A block of data:

* Start *

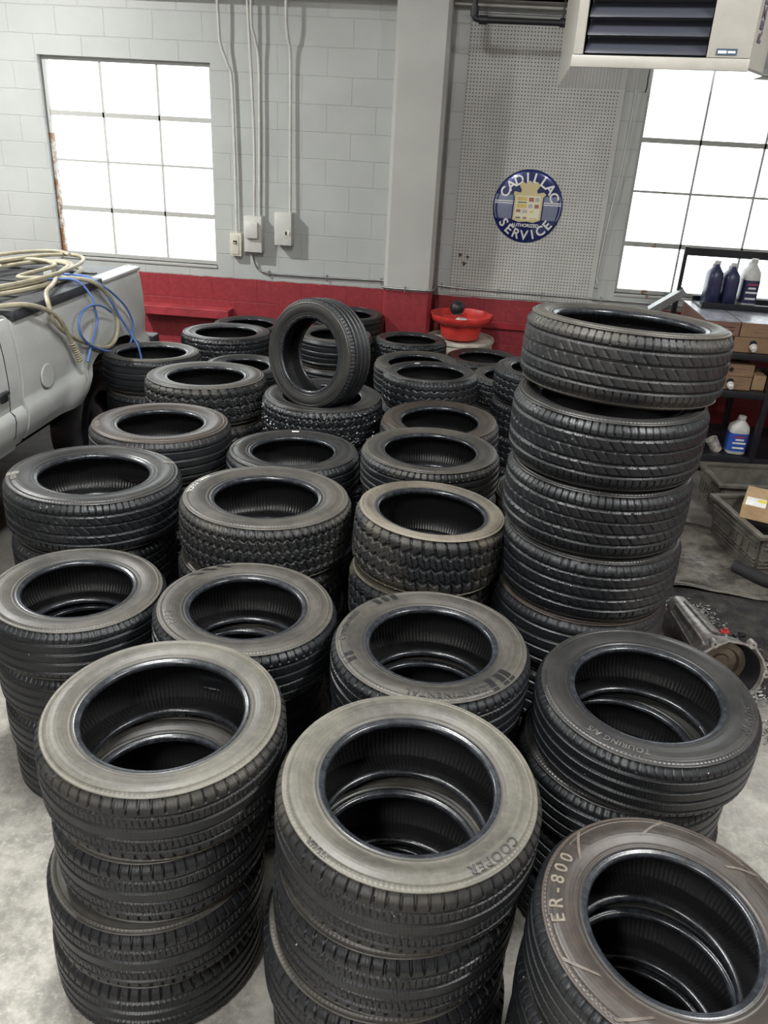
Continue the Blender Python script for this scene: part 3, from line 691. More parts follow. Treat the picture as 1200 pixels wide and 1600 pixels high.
pts = [(-2.58, 4.95, 1.40), (-2.42, 4.99, 1.385), (-2.352, 5.05, 1.335), (-2.340, 5.20, 1.245), (-2.335, 5.34, 1.14), (-2.335, 5.42, 1.03), (-2.335, 5.40, .94), (-2.335, 5.32, .89), (-2.335, 5.18, .885), (-2.335, 5.02, .92), (-2.335, 4.90, .96),
       (-2.328, 4.72, 1.04), (-2.328, 4.63, 1.12), (-2.328, 4.62, 1.19), (-2.328, 4.68, 1.245), (-2.328, 4.80, 1.26), (-2.328, 4.95, 1.23), (-2.328, 5.08, 1.165)]
hose('blue_hose', 'blue hose curled into a round loop against the truck bed side', pts, .0075, M_blue)
pts = [(-2.62, 5.02, 1.40), (-2.43, 5.03, 1.385), (-2.35, 5.08, 1.28), (-2.325, 5.18, 1.13), (-2.30, 5.25, 1.02), (-2.27, 5.27, .95), (-2.24, 5.27, .88), (-2.22, 5.28, .70)]
hose('blue_hose', 'blue hose end hanging into the tire stack beside the truck', pts, .0075, M_blue)
jb = MB().box(-2.83, -2.77, 5.20, 5.27, 1.345, 1.40, bev=.006)
tag(jb.build('outlet_box', M_tag, None, 40), 'small white outlet box lying among the hoses on the bed', 'box')

# ================================================================== WALL FITTINGS
M_elec = plain('grey_enamel', (.56, .56, .53), .4, var=.08)
M_cream = plain('cream_enamel', (.60, .585, .50), .4, var=.08)
M_cond = plain('painted_conduit', (.54, .54, .51), .4, var=.1)
M_steel = plain('galvanised_conduit', (.32, .33, .33), .35, .7)
M_blk = plain('black_paint', (.015, .016, .02), .45)
e1 = thing('breaker_box', 'small cream breaker box, leftmost of the three wall boxes', 'electrical box', (-2.08, YW, 1.27))
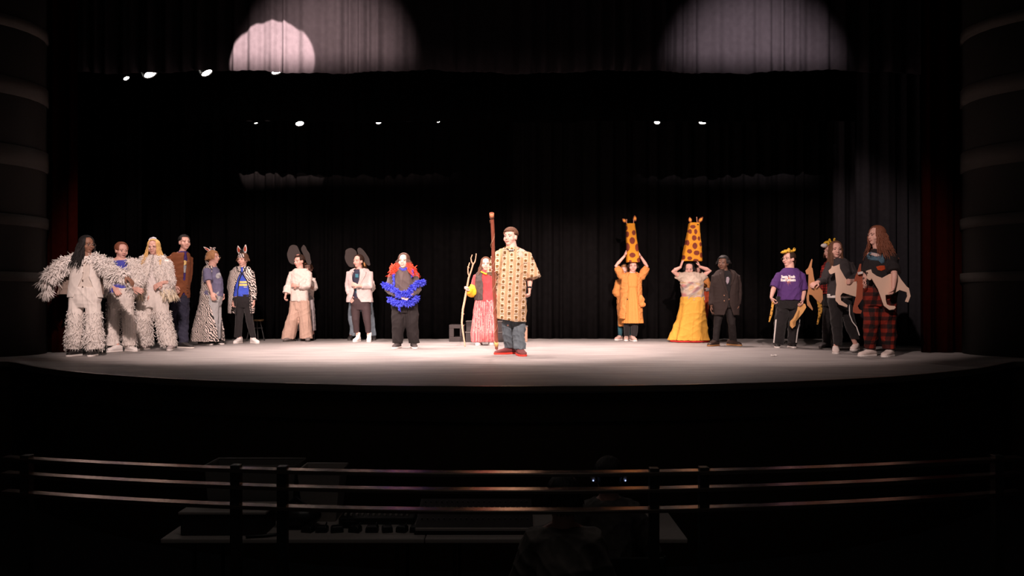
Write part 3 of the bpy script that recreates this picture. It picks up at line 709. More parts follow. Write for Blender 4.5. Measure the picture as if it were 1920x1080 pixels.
feathers(P.root, pt, 650, (.018, .042), width=.007, m=C_FEATH, seed=3, region=lambda c: (c[:, 2] < .62) & (c[:, 2] > .08))
feathers(P.root, pt, 350, (.025, .055), width=.008, m=C_FEATH, seed=3, region=lambda c: (c[:, 2] < .36) & (c[:, 2] > .16))
P.shoes(C_SHOEB, C_SOLEW, .95, toe=1)
# ---- 2 bird with blue shirt
P = Person('person in white feather boa over a blue shirt and white trousers, auburn hair tied back',
           [(214, 660, -20), (246, 659, 55)], (228, 468, 48, -8, 1.0), (226, 492, .17, 15), (226, 553, .15),
           [dict(e=(199, 520, .02), w=(214, 540, -.12), curl=.4), dict(s=(250, 495, .03), e=(258, 524, -.02), w=(251, 540, -.16), h=(263, 545, -.2), curl=.3, n=(0, 1, -.2), t=-1)], skin='pink', legs=[(211, 610, 0), (239, 610, 0)])
P.face('closed', (.5, .15, .13), 'brown'); P.hair('red', 0, 50, hang=100, n=120, seed=2)
q = G(); q.tube([P.H(0, -.10, .02), P.H(-.01, -.125, -.02), P.H(-.01, -.11, -.09)], [.022, .026, .012], 8); link('ponytail', q.mesh(), MATS['hair_red'], P.root)
sh = P.garment('shirt', [(212, 242, 487, .07), (205, 247, 495, .11), (206, 246, 520, .115), (204, 248, 550, .12)], mat('blue_shirt', (.07, .075, .42), .8))
g = G(); st = P.p(222, 495); st.y -= .115
for k in range(6):
    a = k*math.pi/3; g.tube([st, st+V(.045*math.cos(a), -.004, .045*math.sin(a))], .004, 6); b = st+V(.03*math.cos(a), -.004, .03*math.sin(a))
    for q_ in (-1, 1): g.tube([b, b+V(.014*math.cos(a+.9*q_), 0, .014*math.sin(a+.9*q_))], .003, 6)
link('snowflake_print', g.mesh(), mat('silver_print', (.6, .6, .62), .4), P.root)
pt = P.trousers([[(213, 575, 11.5), (211, 605, 11.5), (210, 630, 12), (209, 648, 12)], [(238, 575, 11.5), (241, 605, 11.5), (242, 630, 12), (243, 648, 12)]], C_WHITE, [(205, 250, 540, .125), (202, 252, 560, .13), (201, 250, 580, .11)], (.005, 20))
jk = P.garment('jacket', [(198, 254, 486, .11, 22), (192, 262, 500, .15, 25), (193, 258, 530, .15, 20), (194, 252, 553, .15, 42)], C_WHITE, [P.sleeve(0, .08, .075, .07, .9), P.sleeve(1, .085, .085, .085, .92)], openat=10, thick=.025)
feathers(P.root, jk, 3400, (.028, .065), width=.008, m=C_FEATH, seed=5)
feathers(P.root, pt, 700, (.016, .038), width=.006, m=C_FEATH, seed=6, region=lambda c: (c[:, 2] < .75) & (c[:, 2] > .08))
P.shoes(C_SHOEW, C_SOLEW, 1.0, lace=C_SOLEW)
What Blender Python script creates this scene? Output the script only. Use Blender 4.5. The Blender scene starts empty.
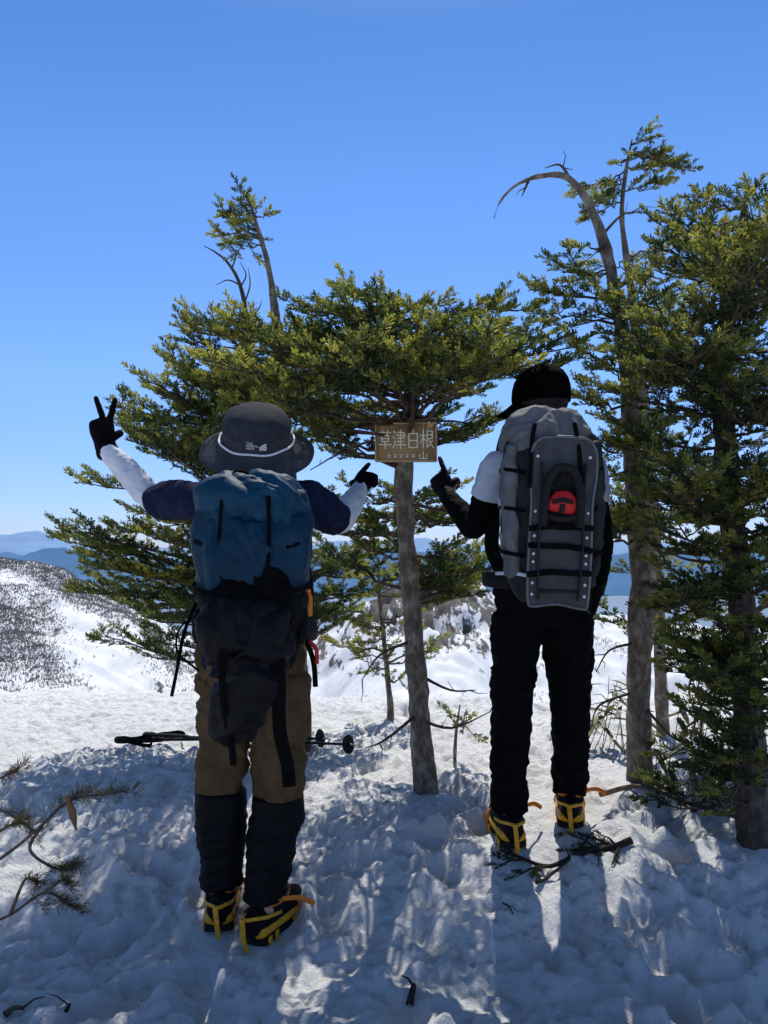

* End *

> Aim
Pictures in the records above are left out; print everything else exactly as written.

> Reply
Continue the Blender Python script for this scene: part 3, from line 691. More parts follow. Treat the picture as 1200 pixels wide and 1600 pixels high.
pts = [(-2.58, 4.95, 1.40), (-2.42, 4.99, 1.385), (-2.352, 5.05, 1.335), (-2.340, 5.20, 1.245), (-2.335, 5.34, 1.14), (-2.335, 5.42, 1.03), (-2.335, 5.40, .94), (-2.335, 5.32, .89), (-2.335, 5.18, .885), (-2.335, 5.02, .92), (-2.335, 4.90, .96),
       (-2.328, 4.72, 1.04), (-2.328, 4.63, 1.12), (-2.328, 4.62, 1.19), (-2.328, 4.68, 1.245), (-2.328, 4.80, 1.26), (-2.328, 4.95, 1.23), (-2.328, 5.08, 1.165)]
hose('blue_hose', 'blue hose curled into a round loop against the truck bed side', pts, .0075, M_blue)
pts = [(-2.62, 5.02, 1.40), (-2.43, 5.03, 1.385), (-2.35, 5.08, 1.28), (-2.325, 5.18, 1.13), (-2.30, 5.25, 1.02), (-2.27, 5.27, .95), (-2.24, 5.27, .88), (-2.22, 5.28, .70)]
hose('blue_hose', 'blue hose end hanging into the tire stack beside the truck', pts, .0075, M_blue)
jb = MB().box(-2.83, -2.77, 5.20, 5.27, 1.345, 1.40, bev=.006)
tag(jb.build('outlet_box', M_tag, None, 40), 'small white outlet box lying among the hoses on the bed', 'box')

# ================================================================== WALL FITTINGS
M_elec = plain('grey_enamel', (.56, .56, .53), .4, var=.08)
M_cream = plain('cream_enamel', (.60, .585, .50), .4, var=.08)
M_cond = plain('painted_conduit', (.54, .54, .51), .4, var=.1)
M_steel = plain('galvanised_conduit', (.32, .33, .33), .35, .7)
M_blk = plain('black_paint', (.015, .016, .02), .45)
e1 = thing('breaker_box', 'small cream breaker box, leftmost of the three wall boxes', 'electrical box', (-2.08, YW, 1.27))
Write part 3 of the bpy script that recreates this picture. It picks up at line 709. More parts follow. Write for Blender 4.5. Measure the picture as if it were 1920x1080 pixels.
feathers(P.root, pt, 650, (.018, .042), width=.007, m=C_FEATH, seed=3, region=lambda c: (c[:, 2] < .62) & (c[:, 2] > .08))
feathers(P.root, pt, 350, (.025, .055), width=.008, m=C_FEATH, seed=3, region=lambda c: (c[:, 2] < .36) & (c[:, 2] > .16))
P.shoes(C_SHOEB, C_SOLEW, .95, toe=1)
# ---- 2 bird with blue shirt
P = Person('person in white feather boa over a blue shirt and white trousers, auburn hair tied back',
           [(214, 660, -20), (246, 659, 55)], (228, 468, 48, -8, 1.0), (226, 492, .17, 15), (226, 553, .15),
           [dict(e=(199, 520, .02), w=(214, 540, -.12), curl=.4), dict(s=(250, 495, .03), e=(258, 524, -.02), w=(251, 540, -.16), h=(263, 545, -.2), curl=.3, n=(0, 1, -.2), t=-1)], skin='pink', legs=[(211, 610, 0), (239, 610, 0)])
P.face('closed', (.5, .15, .13), 'brown'); P.hair('red', 0, 50, hang=100, n=120, seed=2)
q = G(); q.tube([P.H(0, -.10, .02), P.H(-.01, -.125, -.02), P.H(-.01, -.11, -.09)], [.022, .026, .012], 8); link('ponytail', q.mesh(), MATS['hair_red'], P.root)
sh = P.garment('shirt', [(212, 242, 487, .07), (205, 247, 495, .11), (206, 246, 520, .115), (204, 248, 550, .12)], mat('blue_shirt', (.07, .075, .42), .8))
g = G(); st = P.p(222, 495); st.y -= .115
for k in range(6):
    a = k*math.pi/3; g.tube([st, st+V(.045*math.cos(a), -.004, .045*math.sin(a))], .004, 6); b = st+V(.03*math.cos(a), -.004, .03*math.sin(a))
    for q_ in (-1, 1): g.tube([b, b+V(.014*math.cos(a+.9*q_), 0, .014*math.sin(a+.9*q_))], .003, 6)
link('snowflake_print', g.mesh(), mat('silver_print', (.6, .6, .62), .4), P.root)
pt = P.trousers([[(213, 575, 11.5), (211, 605, 11.5), (210, 630, 12), (209, 648, 12)], [(238, 575, 11.5), (241, 605, 11.5), (242, 630, 12), (243, 648, 12)]], C_WHITE, [(205, 250, 540, .125), (202, 252, 560, .13), (201, 250, 580, .11)], (.005, 20))
jk = P.garment('jacket', [(198, 254, 486, .11, 22), (192, 262, 500, .15, 25), (193, 258, 530, .15, 20), (194, 252, 553, .15, 42)], C_WHITE, [P.sleeve(0, .08, .075, .07, .9), P.sleeve(1, .085, .085, .085, .92)], openat=10, thick=.025)
feathers(P.root, jk, 3400, (.028, .065), width=.008, m=C_FEATH, seed=5)
feathers(P.root, pt, 700, (.016, .038), width=.006, m=C_FEATH, seed=6, region=lambda c: (c[:, 2] < .75) & (c[:, 2] > .08))
P.shoes(C_SHOEW, C_SOLEW, 1.0, lace=C_SOLEW)
What Blender Python script creates this scene? Output the script only. Use Blender 4.5. The Blender scene starts empty.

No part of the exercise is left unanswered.